Understanding insertion after the given node

Inserting after a given node in a singly linked list is a relatively straightforward operation. Unlike arrays, we can insert data at any point in a linked list without recreating the entire list. When inserting after a node in a linked list, there are two cases to consider.

1. The list is empty

If the list is empty and contains no elements, we cannot find the given node because it does not exist within the list. Inserting a new node after the given node is not possible because there is no reference point within the list to perform the insertion. In such a case, the method would return without making any changes.

Algorithm

• Step 1: Return from the function.

2. The list is not empty

Since the new node will be inserted between two existing nodes, we must ensure that we properly set up the next pointers of these nodes. Inserting after a given node is a three-step process.

Algorithm

• Step 1: Create a new node with the given data.
• Step 2: Set the `next` pointer of the new node to hold the node's reference stored in the `next` pointer of the `given` node.
• Step 3: Set the `next` pointer of the `given` node to hold the reference of the new node.

Implementation

We will be given the node, after which we will perform the insertion.
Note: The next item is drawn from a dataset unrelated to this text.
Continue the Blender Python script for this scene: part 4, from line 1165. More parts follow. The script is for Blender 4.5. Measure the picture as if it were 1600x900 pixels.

When implementing the logic for the operation, we consider both possible cases and write the code for each in conditional blocks. 

Complexity Analysis

The time complexity of the above function is not affected by the length of the linked list because it only involves inserting a new node after the given node and performing pointer manipulations around the given node. Since these operations take constant time, the function's time complexity is O(1).

The function's space complexity is O(1) because it only creates a single new node and does not use any additional data structures.

Best Case

• Space Complexity - O(1)
• Time Complexity - O(1)

Worst Case

• Space Complexity - O(1)
• Time Complexity - O(1)